• _Objective_
Reproduce the listing word for word. Skip any image.

** begin Dataset section **

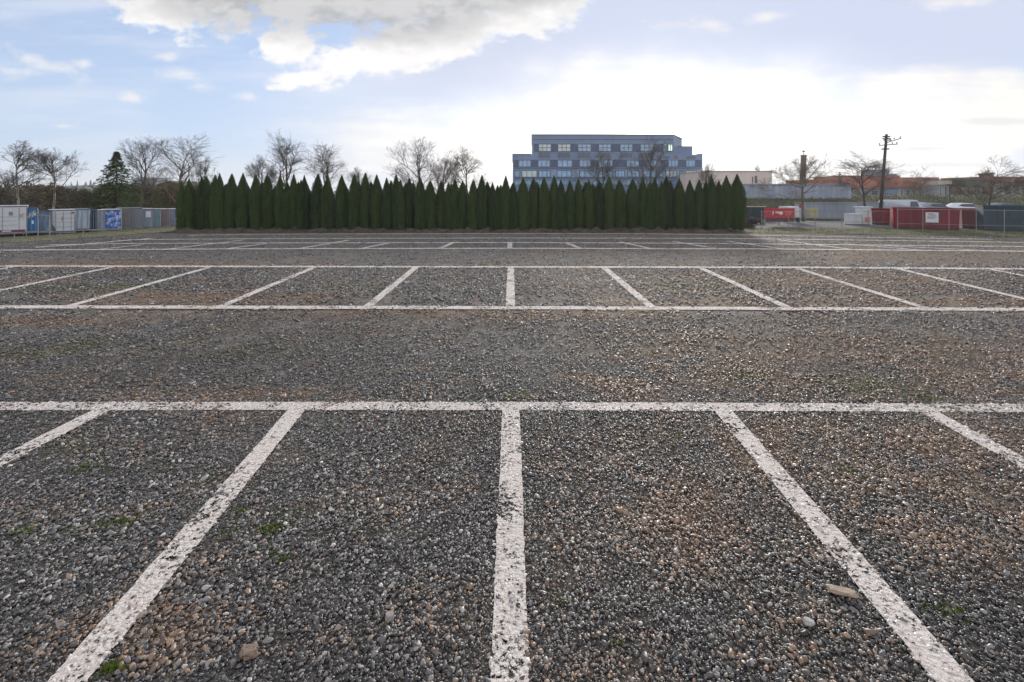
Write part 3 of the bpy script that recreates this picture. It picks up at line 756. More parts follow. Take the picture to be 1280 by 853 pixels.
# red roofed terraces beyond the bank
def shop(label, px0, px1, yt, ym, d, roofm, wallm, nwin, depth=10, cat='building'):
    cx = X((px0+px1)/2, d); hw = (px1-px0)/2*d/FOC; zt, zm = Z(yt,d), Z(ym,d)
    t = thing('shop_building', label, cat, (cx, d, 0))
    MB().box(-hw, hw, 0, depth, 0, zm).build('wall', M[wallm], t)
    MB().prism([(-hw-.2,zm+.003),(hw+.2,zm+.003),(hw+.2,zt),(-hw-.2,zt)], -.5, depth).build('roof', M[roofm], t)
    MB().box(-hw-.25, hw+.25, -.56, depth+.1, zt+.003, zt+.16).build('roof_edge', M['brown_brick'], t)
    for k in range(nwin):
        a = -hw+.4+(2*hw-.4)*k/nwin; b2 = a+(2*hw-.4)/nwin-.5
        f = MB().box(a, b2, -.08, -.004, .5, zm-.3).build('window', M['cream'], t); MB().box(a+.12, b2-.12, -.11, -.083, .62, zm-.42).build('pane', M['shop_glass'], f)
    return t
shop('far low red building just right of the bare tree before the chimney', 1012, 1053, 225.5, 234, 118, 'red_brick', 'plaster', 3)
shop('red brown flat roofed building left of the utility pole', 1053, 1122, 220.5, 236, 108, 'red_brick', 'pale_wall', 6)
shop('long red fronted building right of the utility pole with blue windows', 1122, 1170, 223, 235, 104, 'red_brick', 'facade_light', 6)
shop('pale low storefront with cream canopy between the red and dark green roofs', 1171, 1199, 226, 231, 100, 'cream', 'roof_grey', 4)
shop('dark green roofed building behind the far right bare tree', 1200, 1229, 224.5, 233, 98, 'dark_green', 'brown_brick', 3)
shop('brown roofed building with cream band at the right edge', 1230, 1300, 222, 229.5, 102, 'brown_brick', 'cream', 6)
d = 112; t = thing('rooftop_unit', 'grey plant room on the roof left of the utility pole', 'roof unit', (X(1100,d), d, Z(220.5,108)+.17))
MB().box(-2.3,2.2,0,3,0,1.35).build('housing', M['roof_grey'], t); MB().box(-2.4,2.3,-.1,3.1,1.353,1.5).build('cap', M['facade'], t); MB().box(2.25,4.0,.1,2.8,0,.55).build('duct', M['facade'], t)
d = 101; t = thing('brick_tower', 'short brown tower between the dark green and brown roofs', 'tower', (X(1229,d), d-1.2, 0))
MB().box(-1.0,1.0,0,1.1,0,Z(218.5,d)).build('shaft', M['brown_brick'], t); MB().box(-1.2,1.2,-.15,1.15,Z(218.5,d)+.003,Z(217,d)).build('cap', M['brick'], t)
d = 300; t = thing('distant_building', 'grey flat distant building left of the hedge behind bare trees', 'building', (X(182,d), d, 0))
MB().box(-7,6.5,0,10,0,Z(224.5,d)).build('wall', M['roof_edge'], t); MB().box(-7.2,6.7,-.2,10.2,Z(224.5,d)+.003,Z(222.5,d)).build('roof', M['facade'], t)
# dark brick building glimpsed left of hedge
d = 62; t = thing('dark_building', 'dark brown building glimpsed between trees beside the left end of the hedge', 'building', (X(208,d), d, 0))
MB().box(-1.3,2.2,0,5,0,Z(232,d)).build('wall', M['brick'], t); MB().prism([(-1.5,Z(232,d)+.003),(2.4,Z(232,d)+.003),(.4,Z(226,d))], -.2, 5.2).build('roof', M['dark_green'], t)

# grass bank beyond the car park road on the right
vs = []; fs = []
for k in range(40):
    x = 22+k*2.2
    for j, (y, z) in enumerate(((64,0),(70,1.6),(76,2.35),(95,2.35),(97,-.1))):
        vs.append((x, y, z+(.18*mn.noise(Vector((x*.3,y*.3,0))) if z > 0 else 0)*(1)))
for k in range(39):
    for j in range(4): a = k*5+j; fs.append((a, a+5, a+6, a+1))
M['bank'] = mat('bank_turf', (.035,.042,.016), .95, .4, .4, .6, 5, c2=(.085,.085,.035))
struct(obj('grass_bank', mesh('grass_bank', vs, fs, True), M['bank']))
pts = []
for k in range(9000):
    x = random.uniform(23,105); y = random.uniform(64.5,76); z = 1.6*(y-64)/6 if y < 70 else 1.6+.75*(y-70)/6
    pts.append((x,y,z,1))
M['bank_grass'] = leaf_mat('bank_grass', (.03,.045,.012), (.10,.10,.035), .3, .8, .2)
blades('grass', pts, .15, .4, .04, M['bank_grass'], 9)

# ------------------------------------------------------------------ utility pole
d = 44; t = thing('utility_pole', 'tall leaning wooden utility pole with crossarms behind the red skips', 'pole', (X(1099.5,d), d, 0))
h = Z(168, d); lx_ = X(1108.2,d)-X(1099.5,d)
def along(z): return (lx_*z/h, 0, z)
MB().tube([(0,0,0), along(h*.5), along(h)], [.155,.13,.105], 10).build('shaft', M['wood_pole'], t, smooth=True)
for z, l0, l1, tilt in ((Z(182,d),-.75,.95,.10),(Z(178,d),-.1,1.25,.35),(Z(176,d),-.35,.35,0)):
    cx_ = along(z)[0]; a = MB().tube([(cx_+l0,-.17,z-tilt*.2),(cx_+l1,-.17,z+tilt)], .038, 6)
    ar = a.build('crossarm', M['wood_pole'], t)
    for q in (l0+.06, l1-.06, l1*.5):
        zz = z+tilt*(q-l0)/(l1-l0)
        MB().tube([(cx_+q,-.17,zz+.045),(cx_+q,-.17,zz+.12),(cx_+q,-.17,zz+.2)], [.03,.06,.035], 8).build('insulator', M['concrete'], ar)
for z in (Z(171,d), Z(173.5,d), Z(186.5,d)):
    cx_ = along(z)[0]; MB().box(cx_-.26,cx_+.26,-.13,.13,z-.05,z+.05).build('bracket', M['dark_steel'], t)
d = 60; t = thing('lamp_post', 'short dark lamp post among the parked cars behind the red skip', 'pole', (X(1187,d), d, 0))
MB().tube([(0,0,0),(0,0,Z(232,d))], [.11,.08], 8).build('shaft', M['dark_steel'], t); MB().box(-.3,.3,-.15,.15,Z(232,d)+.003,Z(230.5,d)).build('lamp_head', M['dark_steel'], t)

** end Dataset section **

• _Response_
Write part 3 of the bpy script that recreates this picture. It picks up at line 756. More parts follow. Take the picture to be 1280 by 853 pixels.
# red roofed terraces beyond the bank
def shop(label, px0, px1, yt, ym, d, roofm, wallm, nwin, depth=10, cat='building'):
    cx = X((px0+px1)/2, d); hw = (px1-px0)/2*d/FOC; zt, zm = Z(yt,d), Z(ym,d)
    t = thing('shop_building', label, cat, (cx, d, 0))
    MB().box(-hw, hw, 0, depth, 0, zm).build('wall', M[wallm], t)
    MB().prism([(-hw-.2,zm+.003),(hw+.2,zm+.003),(hw+.2,zt),(-hw-.2,zt)], -.5, depth).build('roof', M[roofm], t)
    MB().box(-hw-.25, hw+.25, -.56, depth+.1, zt+.003, zt+.16).build('roof_edge', M['brown_brick'], t)
    for k in range(nwin):
        a = -hw+.4+(2*hw-.4)*k/nwin; b2 = a+(2*hw-.4)/nwin-.5
        f = MB().box(a, b2, -.08, -.004, .5, zm-.3).build('window', M['cream'], t); MB().box(a+.12, b2-.12, -.11, -.083, .62, zm-.42).build('pane', M['shop_glass'], f)
    return t
shop('far low red building just right of the bare tree before the chimney', 1012, 1053, 225.5, 234, 118, 'red_brick', 'plaster', 3)
shop('red brown flat roofed building left of the utility pole', 1053, 1122, 220.5, 236, 108, 'red_brick', 'pale_wall', 6)
shop('long red fronted building right of the utility pole with blue windows', 1122, 1170, 223, 235, 104, 'red_brick', 'facade_light', 6)
shop('pale low storefront with cream canopy between the red and dark green roofs', 1171, 1199, 226, 231, 100, 'cream', 'roof_grey', 4)
shop('dark green roofed building behind the far right bare tree', 1200, 1229, 224.5, 233, 98, 'dark_green', 'brown_brick', 3)
shop('brown roofed building with cream band at the right edge', 1230, 1300, 222, 229.5, 102, 'brown_brick', 'cream', 6)
d = 112; t = thing('rooftop_unit', 'grey plant room on the roof left of the utility pole', 'roof unit', (X(1100,d), d, Z(220.5,108)+.17))
MB().box(-2.3,2.2,0,3,0,1.35).build('housing', M['roof_grey'], t); MB().box(-2.4,2.3,-.1,3.1,1.353,1.5).build('cap', M['facade'], t); MB().box(2.25,4.0,.1,2.8,0,.55).build('duct', M['facade'], t)
d = 101; t = thing('brick_tower', 'short brown tower between the dark green and brown roofs', 'tower', (X(1229,d), d-1.2, 0))
MB().box(-1.0,1.0,0,1.1,0,Z(218.5,d)).build('shaft', M['brown_brick'], t); MB().box(-1.2,1.2,-.15,1.15,Z(218.5,d)+.003,Z(217,d)).build('cap', M['brick'], t)
d = 300; t = thing('distant_building', 'grey flat distant building left of the hedge behind bare trees', 'building', (X(182,d), d, 0))
MB().box(-7,6.5,0,10,0,Z(224.5,d)).build('wall', M['roof_edge'], t); MB().box(-7.2,6.7,-.2,10.2,Z(224.5,d)+.003,Z(222.5,d)).build('roof', M['facade'], t)
# dark brick building glimpsed left of hedge
d = 62; t = thing('dark_building', 'dark brown building glimpsed between trees beside the left end of the hedge', 'building', (X(208,d), d, 0))
MB().box(-1.3,2.2,0,5,0,Z(232,d)).build('wall', M['brick'], t); MB().prism([(-1.5,Z(232,d)+.003),(2.4,Z(232,d)+.003),(.4,Z(226,d))], -.2, 5.2).build('roof', M['dark_green'], t)

# grass bank beyond the car park road on the right
vs = []; fs = []
for k in range(40):
    x = 22+k*2.2
    for j, (y, z) in enumerate(((64,0),(70,1.6),(76,2.35),(95,2.35),(97,-.1))):
        vs.append((x, y, z+(.18*mn.noise(Vector((x*.3,y*.3,0))) if z > 0 else 0)*(1)))
for k in range(39):
    for j in range(4): a = k*5+j; fs.append((a, a+5, a+6, a+1))
M['bank'] = mat('bank_turf', (.035,.042,.016), .95, .4, .4, .6, 5, c2=(.085,.085,.035))
struct(obj('grass_bank', mesh('grass_bank', vs, fs, True), M['bank']))
pts = []
for k in range(9000):
    x = random.uniform(23,105); y = random.uniform(64.5,76); z = 1.6*(y-64)/6 if y < 70 else 1.6+.75*(y-70)/6
    pts.append((x,y,z,1))
M['bank_grass'] = leaf_mat('bank_grass', (.03,.045,.012), (.10,.10,.035), .3, .8, .2)
blades('grass', pts, .15, .4, .04, M['bank_grass'], 9)

# ------------------------------------------------------------------ utility pole
d = 44; t = thing('utility_pole', 'tall leaning wooden utility pole with crossarms behind the red skips', 'pole', (X(1099.5,d), d, 0))
h = Z(168, d); lx_ = X(1108.2,d)-X(1099.5,d)
def along(z): return (lx_*z/h, 0, z)
MB().tube([(0,0,0), along(h*.5), along(h)], [.155,.13,.105], 10).build('shaft', M['wood_pole'], t, smooth=True)
for z, l0, l1, tilt in ((Z(182,d),-.75,.95,.10),(Z(178,d),-.1,1.25,.35),(Z(176,d),-.35,.35,0)):
    cx_ = along(z)[0]; a = MB().tube([(cx_+l0,-.17,z-tilt*.2),(cx_+l1,-.17,z+tilt)], .038, 6)
    ar = a.build('crossarm', M['wood_pole'], t)
    for q in (l0+.06, l1-.06, l1*.5):
        zz = z+tilt*(q-l0)/(l1-l0)
        MB().tube([(cx_+q,-.17,zz+.045),(cx_+q,-.17,zz+.12),(cx_+q,-.17,zz+.2)], [.03,.06,.035], 8).build('insulator', M['concrete'], ar)
for z in (Z(171,d), Z(173.5,d), Z(186.5,d)):
    cx_ = along(z)[0]; MB().box(cx_-.26,cx_+.26,-.13,.13,z-.05,z+.05).build('bracket', M['dark_steel'], t)
d = 60; t = thing('lamp_post', 'short dark lamp post among the parked cars behind the red skip', 'pole', (X(1187,d), d, 0))
MB().tube([(0,0,0),(0,0,Z(232,d))], [.11,.08], 8).build('shaft', M['dark_steel'], t); MB().box(-.3,.3,-.15,.15,Z(232,d)+.003,Z(230.5,d)).build('lamp_head', M['dark_steel'], t)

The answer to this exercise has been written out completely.